### THE REQUEST:
The lines to be set down run from the line containing "n_=T.noise(T.vm('MULTIPLY',P,(6,60,60)),2,3,.6)['Fac']" through the final line of the data below; print them exactly and print nothing else.

### DATA EXTRACT:
-*-

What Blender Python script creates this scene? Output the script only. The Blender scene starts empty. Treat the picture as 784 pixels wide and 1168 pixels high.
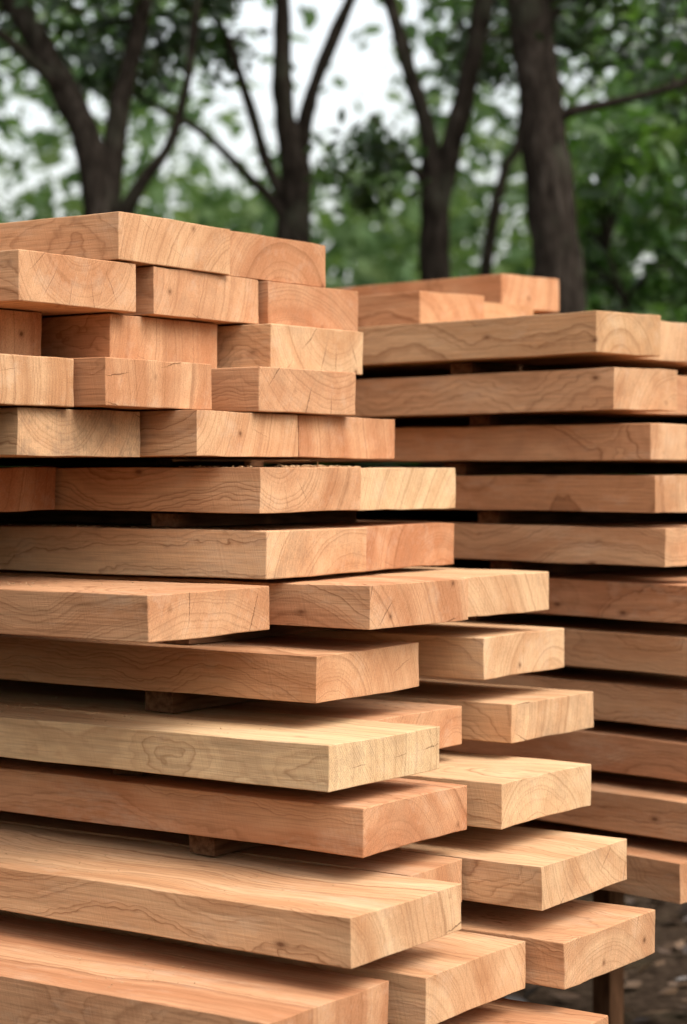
import bpy, math, random, bmesh
import numpy as np
from mathutils import Vector, noise, Matrix
random.seed(7); RNG=np.random.default_rng(11)
S=bpy.context.scene
EYE=1.2
# ------------------------------------------------------------------ helpers
def link(o,parent=None):
    S.collection.objects.link(o)
    if parent: o.parent=parent
    return o
def empty(name,loc=(0,0,0),rz=0):
    e=bpy.data.objects.new(name,None); e.location=loc; e.rotation_euler=(0,0,rz); e.empty_display_size=.2
    return link(e)
class NT:
    def __init__(s,mat):
        s.t=mat.node_tree; s.t.nodes.clear()
    def n(s,typ,ins=None,**kw):
        nd=s.t.nodes.new(typ)
        for k,v in kw.items(): setattr(nd,k,v)
        if ins:
            for k,v in ins.items():
                i=nd.inputs[k]
                if isinstance(v,bpy.types.NodeSocket): s.t.links.new(v,i)
                else: i.default_value=v
        return nd
    def m(s,op,a,b=None,c=None,clamp=False):
        nd=s.t.nodes.new('ShaderNodeMath'); nd.operation=op; nd.use_clamp=clamp
        for i,v in enumerate((a,b,c)):
            if v is None: continue
            if isinstance(v,bpy.types.NodeSocket): s.t.links.new(v,nd.inputs[i])
            else: nd.inputs[i].default_value=v
        return nd.outputs[0]
    def vm(s,op,a,b=None):
        nd=s.t.nodes.new('ShaderNodeVectorMath'); nd.operation=op
        for i,v in enumerate((a,b)):
            if v is None: continue
            if isinstance(v,bpy.types.NodeSocket): s.t.links.new(v,nd.inputs[i])
            else: nd.inputs[i].default_value=v
        return nd.outputs['Value'] if op in('LENGTH','DOT_PRODUCT') else nd.outputs[0]
    def mix(s,f,a,b,mode='MIX'):
        nd=s.t.nodes.new('ShaderNodeMix'); nd.data_type='RGBA'; nd.blend_type=mode
        for i,v in ((0,f),(6,a),(7,b)):
            if isinstance(v,bpy.types.NodeSocket): s.t.links.new(v,nd.inputs[i])
            else: nd.inputs[i].default_value=v
        return nd.outputs[2]
    def ramp(s,f,stops,interp='LINEAR'):
        nd=s.t.nodes.new('ShaderNodeValToRGB'); cr=nd.color_ramp; cr.interpolation=interp
        while len(cr.elements)<len(stops): cr.elements.new(.5)
        for e,(p,c) in zip(cr.elements,stops):
            e.position=p; e.color=c if len(c)==4 else (*c,1)
        s.t.links.new(f,nd.inputs[0]); return nd.outputs[0]
    def noise(s,vec,scale,detail=3,rough=.55,dim='3D'):
        nd=s.t.nodes.new('ShaderNodeTexNoise'); nd.noise_dimensions=dim
        nd.inputs['Scale'].default_value=scale; nd.inputs['Detail'].default_value=detail; nd.inputs['Roughness'].default_value=rough
        s.t.links.new(vec,nd.inputs['W' if dim=='1D' else 'Vector']); return nd.outputs
def newmat(name):
    m=bpy.data.materials.new(name); m.use_nodes=True; return m,NT(m)
def g(v): return (v,v,v,1)

# ------------------------------------------------------------------ wood
def wood_material():
    mat,T=newmat('sawn_timber')
    tc=T.n('ShaderNodeTexCoord'); P=tc.outputs['Object']; N=tc.outputs['Normal']
    def attr(nm): return T.n('ShaderNodeAttribute',attribute_type='OBJECT',attribute_name=nm).outputs['Fac']
    py,pz,tint,seed,dark,freq,chk,red=attr('pith_y'),attr('pith_z'),attr('tint'),attr('seed'),attr('stain'),attr('freq'),attr('checks'),attr('redness')
    sx=T.n('ShaderNodeSeparateXYZ',{0:N}); nx=T.m('ABSOLUTE',sx.outputs[0])
    end=T.ramp(nx,[(.5,g(0)),(.8,g(1))]); side=T.m('SUBTRACT',1,end)
    off=T.n('ShaderNodeCombineXYZ',{0:seed,1:T.m('MULTIPLY',seed,1.7),2:T.m('MULTIPLY',seed,.6)}).outputs[0]
    Q=T.vm('ADD',P,off)
    lo=T.noise(T.vm('MULTIPLY',Q,(3.1,1.7,1.7)),1.0,1.0,.5)['Color']
    lo=T.vm('SUBTRACT',lo,(.5,.5,.5))
    mid=T.noise(T.vm('MULTIPLY',Q,(9,17,17)),1.0,3.0,.6)['Color']
    mid=T.vm('SUBTRACT',mid,(.5,.5,.5))
    ma=T.m('ADD',.012,T.m('MULTIPLY',side,.020))
    mv=T.n('ShaderNodeCombineXYZ',{0:0.0,1:ma,2:ma}).outputs[0]
    D=T.vm('ADD',T.vm('MULTIPLY',lo,(0,.16,.16)),T.vm('MULTIPLY',mid,mv))
    pith=T.n('ShaderNodeCombineXYZ',{0:0.0,1:py,2:pz}).outputs[0]
    W=T.vm('MULTIPLY',T.vm('ADD',T.vm('SUBTRACT',P,pith),D),(0,1,1))
    r=T.vm('LENGTH',W)
    rw=T.m('ADD',r,seed)
    n1=T.noise(rw,38,1,.5,'1D')['Fac']
    ph=T.m('ADD',T.m('MULTIPLY',r,freq),T.m('MULTIPLY',n1,4.2))
    fr=T.m('FRACT',ph)
    ring=T.ramp(fr,[(0,g(.45)),(.08,g(.06)),(.5,g(.10)),(.80,g(.45)),(.92,g(1)),(1,g(.45))])
    amp=T.ramp(T.noise(rw,70,1,.6,'1D')['Fac'],[(.32,g(.10)),(.68,g(1))])
    ringa=T.m('MULTIPLY',ring,amp)
    scl=T.mix(end,(5,150,150,1),(260,260,260,1))
    fv=T.noise(T.vm('MULTIPLY',Q,scl),2.0,3,.65)['Fac']
    broad=T.noise(T.vm('MULTIPLY',Q,(1.6,9,9)),1.5,4,.65)['Fac']
    bandr=T.noise(rw,16,2,.5,'1D')['Fac']
    cA=T.mix(tint,(.615,.335,.178,1),(.655,.455,.255,1))
    cB=T.mix(tint,(.43,.185,.088,1),(.52,.30,.145,1))
    f=T.m('ADD',T.m('ADD',T.m('MULTIPLY',broad,.5),T.m('MULTIPLY',bandr,.5)),T.m('MULTIPLY',T.m('SUBTRACT',red,.5),.2))
    base=T.mix(T.ramp(f,[(.34,g(0)),(.64,g(1))]),cA,cB)
    dk=T.mix(tint,(.19,.068,.028,1),(.26,.12,.05,1))
    col=T.mix(T.m('MULTIPLY',ringa,T.m('SUBTRACT',.80,T.m('MULTIPLY',end,.24))),base,dk)
    col=T.mix(.85,col,T.ramp(fv,[(.25,g(.66)),(.5,g(.96)),(.75,g(1.12))]),'MULTIPLY')
    dn=T.noise(T.vm('MULTIPLY',Q,(6,15,15)),1.0,5,.75)['Fac']
    col=T.mix(T.m('MULTIPLY',T.ramp(dn,[(.52,g(0)),(.72,g(1))]),.3),col,(.58,.44,.31,1))
    col=T.mix(T.m('MULTIPLY',T.m('MULTIPLY',T.ramp(dn,[(.34,g(1)),(.52,g(0))]),dark),T.m('ADD',.25,T.m('MULTIPLY',end,.5))),col,(.25,.16,.10,1))
    kv=T.n('ShaderNodeTexVoronoi',{'Vector':T.vm('MULTIPLY',Q,(7,15,15)),'Scale':1.0}).outputs['Distance']
    col=T.mix(T.ramp(kv,[(.03,g(.85)),(.06,g(.35)),(.12,g(0))]),col,(.12,.045,.02,1))
    s1=T.n('ShaderNodeSeparateXYZ',{0:P})
    diag=T.m('ADD',s1.outputs[1],T.m('MULTIPLY',s1.outputs[2],T.m('SUBTRACT',T.m('MULTIPLY',tint,1.4),.7)))
    lng=T.m('ADD',s1.outputs[0],T.m('MULTIPLY',s1.outputs[2],.25))
    sc=T.m('ADD',T.m('MULTIPLY',diag,end),T.m('MULTIPLY',T.m('MULTIPLY',lng,side),.8))
    saw=T.noise(T.m('ADD',sc,seed),330,2,.8,'1D')['Fac']
    col=T.mix(T.m('ADD',.16,T.m('MULTIPLY',end,.26)),col,T.ramp(saw,[(.3,g(.78)),(.6,g(1.1))]),'MULTIPLY')
    sw=T.n('ShaderNodeSeparateXYZ',{0:W})
    ang=T.m('ARCTAN2',sw.outputs[2],sw.outputs[1])
    an=T.m('ADD',T.m('MULTIPLY',ang,2.4),T.m('ADD',seed,T.m('MULTIPLY',fv,.04)))
    vo=T.n('ShaderNodeTexVoronoi',{'W':an,'Scale':1.0},voronoi_dimensions='1D',feature='DISTANCE_TO_EDGE').outputs['Distance']
    wdt=T.m('MULTIPLY',T.m('SUBTRACT',T.noise(T.m('ADD',r,T.m('MULTIPLY',seed,3)),14,0,.5,'1D')['Fac'],.49),T.m('MULTIPLY',chk,.045))
    crack=T.m('MULTIPLY',T.m('LESS_THAN',vo,wdt),end)
    col=T.mix(T.m('MULTIPLY',crack,.75),col,(.10,.042,.02,1))
    hgt=T.m('ADD',T.m('MULTIPLY',fv,.5),T.m('MULTIPLY',saw,T.m('ADD',.3,T.m('MULTIPLY',end,.5))))
    bmp=T.n('ShaderNodeBump',{'Height':hgt,'Strength':.7,'Distance':.002})
    b=T.n('ShaderNodeBsdfPrincipled',{'Base Color':col,'Roughness':.95,'Normal':bmp.outputs[0]})
    b.inputs['Specular IOR Level'].default_value=.06
    T.n('ShaderNodeOutputMaterial',{0:b.outputs[0]})
    return mat
WOOD=wood_material()
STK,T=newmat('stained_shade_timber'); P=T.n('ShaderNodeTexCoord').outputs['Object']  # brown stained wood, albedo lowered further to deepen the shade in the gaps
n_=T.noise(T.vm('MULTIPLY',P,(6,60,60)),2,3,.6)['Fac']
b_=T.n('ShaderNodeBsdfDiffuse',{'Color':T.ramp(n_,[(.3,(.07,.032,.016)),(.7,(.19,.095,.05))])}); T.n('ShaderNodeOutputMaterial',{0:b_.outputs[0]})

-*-

### EXERCISE ANSWER:
n_=T.noise(T.vm('MULTIPLY',P,(6,60,60)),2,3,.6)['Fac']
b_=T.n('ShaderNodeBsdfDiffuse',{'Color':T.ramp(n_,[(.3,(.07,.032,.016)),(.7,(.19,.095,.05))])}); T.n('ShaderNodeOutputMaterial',{0:b_.outputs[0]})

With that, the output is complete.